**Task details**
Transcribe the records below exactly as they appear.

**The input**
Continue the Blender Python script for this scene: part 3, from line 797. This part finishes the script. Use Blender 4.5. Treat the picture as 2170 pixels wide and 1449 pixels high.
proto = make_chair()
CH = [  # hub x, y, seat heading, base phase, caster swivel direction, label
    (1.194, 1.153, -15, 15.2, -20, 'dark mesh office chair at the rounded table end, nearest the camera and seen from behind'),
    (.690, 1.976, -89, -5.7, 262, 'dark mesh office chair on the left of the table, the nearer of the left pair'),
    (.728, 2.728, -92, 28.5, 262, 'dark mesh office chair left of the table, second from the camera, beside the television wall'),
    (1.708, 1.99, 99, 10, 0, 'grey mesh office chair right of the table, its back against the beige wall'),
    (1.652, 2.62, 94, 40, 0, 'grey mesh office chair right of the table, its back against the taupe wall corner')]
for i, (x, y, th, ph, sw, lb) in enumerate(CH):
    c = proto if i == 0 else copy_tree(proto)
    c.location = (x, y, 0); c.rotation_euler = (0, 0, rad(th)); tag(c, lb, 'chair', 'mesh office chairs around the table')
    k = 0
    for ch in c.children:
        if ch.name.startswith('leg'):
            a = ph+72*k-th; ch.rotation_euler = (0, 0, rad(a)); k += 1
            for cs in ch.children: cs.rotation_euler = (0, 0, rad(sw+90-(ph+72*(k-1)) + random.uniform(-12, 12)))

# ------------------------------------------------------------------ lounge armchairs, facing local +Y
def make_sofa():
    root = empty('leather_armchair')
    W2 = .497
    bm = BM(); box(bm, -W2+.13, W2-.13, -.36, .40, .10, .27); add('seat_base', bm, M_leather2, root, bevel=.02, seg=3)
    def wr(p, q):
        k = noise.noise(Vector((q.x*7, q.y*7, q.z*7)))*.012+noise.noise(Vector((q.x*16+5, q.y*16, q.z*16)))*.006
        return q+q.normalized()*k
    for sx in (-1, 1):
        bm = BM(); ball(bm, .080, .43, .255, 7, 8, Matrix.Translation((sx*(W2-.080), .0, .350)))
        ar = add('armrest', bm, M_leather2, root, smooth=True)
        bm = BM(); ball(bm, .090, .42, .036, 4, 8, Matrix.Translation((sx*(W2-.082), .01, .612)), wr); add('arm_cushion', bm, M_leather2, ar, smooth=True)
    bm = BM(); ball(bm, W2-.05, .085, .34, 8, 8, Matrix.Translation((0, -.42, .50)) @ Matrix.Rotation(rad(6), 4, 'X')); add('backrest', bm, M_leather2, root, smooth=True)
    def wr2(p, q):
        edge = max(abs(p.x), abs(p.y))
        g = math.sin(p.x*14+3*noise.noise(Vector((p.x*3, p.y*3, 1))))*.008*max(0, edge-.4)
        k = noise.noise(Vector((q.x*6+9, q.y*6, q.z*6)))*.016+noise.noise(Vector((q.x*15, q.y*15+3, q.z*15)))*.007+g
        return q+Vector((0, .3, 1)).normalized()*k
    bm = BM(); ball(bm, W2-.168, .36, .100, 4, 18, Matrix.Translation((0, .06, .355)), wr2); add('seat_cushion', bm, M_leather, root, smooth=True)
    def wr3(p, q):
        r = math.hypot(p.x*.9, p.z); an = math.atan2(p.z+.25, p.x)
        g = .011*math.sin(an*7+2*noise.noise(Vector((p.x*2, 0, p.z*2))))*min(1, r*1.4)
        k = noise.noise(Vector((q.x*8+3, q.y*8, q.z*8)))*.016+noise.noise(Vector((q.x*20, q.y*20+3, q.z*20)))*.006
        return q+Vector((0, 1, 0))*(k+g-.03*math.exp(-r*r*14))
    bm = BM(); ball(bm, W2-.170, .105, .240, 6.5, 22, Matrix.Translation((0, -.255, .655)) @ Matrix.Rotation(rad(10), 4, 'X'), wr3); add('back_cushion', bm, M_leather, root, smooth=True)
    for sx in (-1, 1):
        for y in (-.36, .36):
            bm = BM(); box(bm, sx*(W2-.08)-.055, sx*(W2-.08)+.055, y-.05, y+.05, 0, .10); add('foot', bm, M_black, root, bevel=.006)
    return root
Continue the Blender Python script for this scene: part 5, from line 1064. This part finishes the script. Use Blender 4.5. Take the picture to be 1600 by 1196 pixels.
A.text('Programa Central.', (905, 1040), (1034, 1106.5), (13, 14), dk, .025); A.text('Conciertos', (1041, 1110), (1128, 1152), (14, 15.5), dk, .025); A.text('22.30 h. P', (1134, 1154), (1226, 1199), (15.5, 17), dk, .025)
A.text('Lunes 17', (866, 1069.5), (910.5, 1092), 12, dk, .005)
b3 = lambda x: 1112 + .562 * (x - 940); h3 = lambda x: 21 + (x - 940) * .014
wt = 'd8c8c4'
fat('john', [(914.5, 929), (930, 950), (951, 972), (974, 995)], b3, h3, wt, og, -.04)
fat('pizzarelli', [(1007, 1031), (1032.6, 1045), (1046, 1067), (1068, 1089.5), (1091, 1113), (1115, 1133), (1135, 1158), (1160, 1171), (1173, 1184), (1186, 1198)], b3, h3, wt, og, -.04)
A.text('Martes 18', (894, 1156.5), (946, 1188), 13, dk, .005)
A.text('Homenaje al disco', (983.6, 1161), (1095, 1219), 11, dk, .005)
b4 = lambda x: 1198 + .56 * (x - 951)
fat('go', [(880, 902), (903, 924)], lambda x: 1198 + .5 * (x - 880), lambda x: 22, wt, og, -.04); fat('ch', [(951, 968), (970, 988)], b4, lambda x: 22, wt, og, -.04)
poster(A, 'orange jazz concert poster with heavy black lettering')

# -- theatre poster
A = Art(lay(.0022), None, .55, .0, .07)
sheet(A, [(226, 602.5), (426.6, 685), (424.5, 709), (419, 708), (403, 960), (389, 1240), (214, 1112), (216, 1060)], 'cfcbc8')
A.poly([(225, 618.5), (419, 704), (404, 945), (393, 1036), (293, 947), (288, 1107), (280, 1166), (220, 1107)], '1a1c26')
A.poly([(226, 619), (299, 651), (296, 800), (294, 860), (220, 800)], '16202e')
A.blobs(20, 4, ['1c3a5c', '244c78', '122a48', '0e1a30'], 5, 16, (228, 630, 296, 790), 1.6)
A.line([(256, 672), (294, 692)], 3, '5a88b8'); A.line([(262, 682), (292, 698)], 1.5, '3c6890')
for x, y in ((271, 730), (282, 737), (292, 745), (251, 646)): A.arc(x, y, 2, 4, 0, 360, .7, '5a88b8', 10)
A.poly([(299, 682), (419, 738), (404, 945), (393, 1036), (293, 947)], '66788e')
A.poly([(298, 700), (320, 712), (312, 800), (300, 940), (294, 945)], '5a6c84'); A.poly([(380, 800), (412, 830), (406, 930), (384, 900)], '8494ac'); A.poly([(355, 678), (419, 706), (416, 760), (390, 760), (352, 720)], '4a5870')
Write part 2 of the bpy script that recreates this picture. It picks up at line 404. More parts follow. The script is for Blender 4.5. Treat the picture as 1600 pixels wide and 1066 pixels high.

**Exercise response**
Continue the Blender Python script for this scene: part 3, from line 797. This part finishes the script. Use Blender 4.5. Treat the picture as 2170 pixels wide and 1449 pixels high.
proto = make_chair()
CH = [  # hub x, y, seat heading, base phase, caster swivel direction, label
    (1.194, 1.153, -15, 15.2, -20, 'dark mesh office chair at the rounded table end, nearest the camera and seen from behind'),
    (.690, 1.976, -89, -5.7, 262, 'dark mesh office chair on the left of the table, the nearer of the left pair'),
    (.728, 2.728, -92, 28.5, 262, 'dark mesh office chair left of the table, second from the camera, beside the television wall'),
    (1.708, 1.99, 99, 10, 0, 'grey mesh office chair right of the table, its back against the beige wall'),
    (1.652, 2.62, 94, 40, 0, 'grey mesh office chair right of the table, its back against the taupe wall corner')]
for i, (x, y, th, ph, sw, lb) in enumerate(CH):
    c = proto if i == 0 else copy_tree(proto)
    c.location = (x, y, 0); c.rotation_euler = (0, 0, rad(th)); tag(c, lb, 'chair', 'mesh office chairs around the table')
    k = 0
    for ch in c.children:
        if ch.name.startswith('leg'):
            a = ph+72*k-th; ch.rotation_euler = (0, 0, rad(a)); k += 1
            for cs in ch.children: cs.rotation_euler = (0, 0, rad(sw+90-(ph+72*(k-1)) + random.uniform(-12, 12)))

# ------------------------------------------------------------------ lounge armchairs, facing local +Y
def make_sofa():
    root = empty('leather_armchair')
    W2 = .497
    bm = BM(); box(bm, -W2+.13, W2-.13, -.36, .40, .10, .27); add('seat_base', bm, M_leather2, root, bevel=.02, seg=3)
    def wr(p, q):
        k = noise.noise(Vector((q.x*7, q.y*7, q.z*7)))*.012+noise.noise(Vector((q.x*16+5, q.y*16, q.z*16)))*.006
        return q+q.normalized()*k
    for sx in (-1, 1):
        bm = BM(); ball(bm, .080, .43, .255, 7, 8, Matrix.Translation((sx*(W2-.080), .0, .350)))
        ar = add('armrest', bm, M_leather2, root, smooth=True)
        bm = BM(); ball(bm, .090, .42, .036, 4, 8, Matrix.Translation((sx*(W2-.082), .01, .612)), wr); add('arm_cushion', bm, M_leather2, ar, smooth=True)
    bm = BM(); ball(bm, W2-.05, .085, .34, 8, 8, Matrix.Translation((0, -.42, .50)) @ Matrix.Rotation(rad(6), 4, 'X')); add('backrest', bm, M_leather2, root, smooth=True)
    def wr2(p, q):
        edge = max(abs(p.x), abs(p.y))
        g = math.sin(p.x*14+3*noise.noise(Vector((p.x*3, p.y*3, 1))))*.008*max(0, edge-.4)
        k = noise.noise(Vector((q.x*6+9, q.y*6, q.z*6)))*.016+noise.noise(Vector((q.x*15, q.y*15+3, q.z*15)))*.007+g
        return q+Vector((0, .3, 1)).normalized()*k
    bm = BM(); ball(bm, W2-.168, .36, .100, 4, 18, Matrix.Translation((0, .06, .355)), wr2); add('seat_cushion', bm, M_leather, root, smooth=True)
    def wr3(p, q):
        r = math.hypot(p.x*.9, p.z); an = math.atan2(p.z+.25, p.x)
        g = .011*math.sin(an*7+2*noise.noise(Vector((p.x*2, 0, p.z*2))))*min(1, r*1.4)
        k = noise.noise(Vector((q.x*8+3, q.y*8, q.z*8)))*.016+noise.noise(Vector((q.x*20, q.y*20+3, q.z*20)))*.006
        return q+Vector((0, 1, 0))*(k+g-.03*math.exp(-r*r*14))
    bm = BM(); ball(bm, W2-.170, .105, .240, 6.5, 22, Matrix.Translation((0, -.255, .655)) @ Matrix.Rotation(rad(10), 4, 'X'), wr3); add('back_cushion', bm, M_leather, root, smooth=True)
    for sx in (-1, 1):
        for y in (-.36, .36):
            bm = BM(); box(bm, sx*(W2-.08)-.055, sx*(W2-.08)+.055, y-.05, y+.05, 0, .10); add('foot', bm, M_black, root, bevel=.006)
    return root
Continue the Blender Python script for this scene: part 5, from line 1064. This part finishes the script. Use Blender 4.5. Take the picture to be 1600 by 1196 pixels.
A.text('Programa Central.', (905, 1040), (1034, 1106.5), (13, 14), dk, .025); A.text('Conciertos', (1041, 1110), (1128, 1152), (14, 15.5), dk, .025); A.text('22.30 h. P', (1134, 1154), (1226, 1199), (15.5, 17), dk, .025)
A.text('Lunes 17', (866, 1069.5), (910.5, 1092), 12, dk, .005)
b3 = lambda x: 1112 + .562 * (x - 940); h3 = lambda x: 21 + (x - 940) * .014
wt = 'd8c8c4'
fat('john', [(914.5, 929), (930, 950), (951, 972), (974, 995)], b3, h3, wt, og, -.04)
fat('pizzarelli', [(1007, 1031), (1032.6, 1045), (1046, 1067), (1068, 1089.5), (1091, 1113), (1115, 1133), (1135, 1158), (1160, 1171), (1173, 1184), (1186, 1198)], b3, h3, wt, og, -.04)
A.text('Martes 18', (894, 1156.5), (946, 1188), 13, dk, .005)
A.text('Homenaje al disco', (983.6, 1161), (1095, 1219), 11, dk, .005)
b4 = lambda x: 1198 + .56 * (x - 951)
fat('go', [(880, 902), (903, 924)], lambda x: 1198 + .5 * (x - 880), lambda x: 22, wt, og, -.04); fat('ch', [(951, 968), (970, 988)], b4, lambda x: 22, wt, og, -.04)
poster(A, 'orange jazz concert poster with heavy black lettering')

# -- theatre poster
A = Art(lay(.0022), None, .55, .0, .07)
sheet(A, [(226, 602.5), (426.6, 685), (424.5, 709), (419, 708), (403, 960), (389, 1240), (214, 1112), (216, 1060)], 'cfcbc8')
A.poly([(225, 618.5), (419, 704), (404, 945), (393, 1036), (293, 947), (288, 1107), (280, 1166), (220, 1107)], '1a1c26')
A.poly([(226, 619), (299, 651), (296, 800), (294, 860), (220, 800)], '16202e')
A.blobs(20, 4, ['1c3a5c', '244c78', '122a48', '0e1a30'], 5, 16, (228, 630, 296, 790), 1.6)
A.line([(256, 672), (294, 692)], 3, '5a88b8'); A.line([(262, 682), (292, 698)], 1.5, '3c6890')
for x, y in ((271, 730), (282, 737), (292, 745), (251, 646)): A.arc(x, y, 2, 4, 0, 360, .7, '5a88b8', 10)
A.poly([(299, 682), (419, 738), (404, 945), (393, 1036), (293, 947)], '66788e')
A.poly([(298, 700), (320, 712), (312, 800), (300, 940), (294, 945)], '5a6c84'); A.poly([(380, 800), (412, 830), (406, 930), (384, 900)], '8494ac'); A.poly([(355, 678), (419, 706), (416, 760), (390, 760), (352, 720)], '4a5870')
Write part 2 of the bpy script that recreates this picture. It picks up at line 404. More parts follow. The script is for Blender 4.5. Treat the picture as 1600 pixels wide and 1066 pixels high.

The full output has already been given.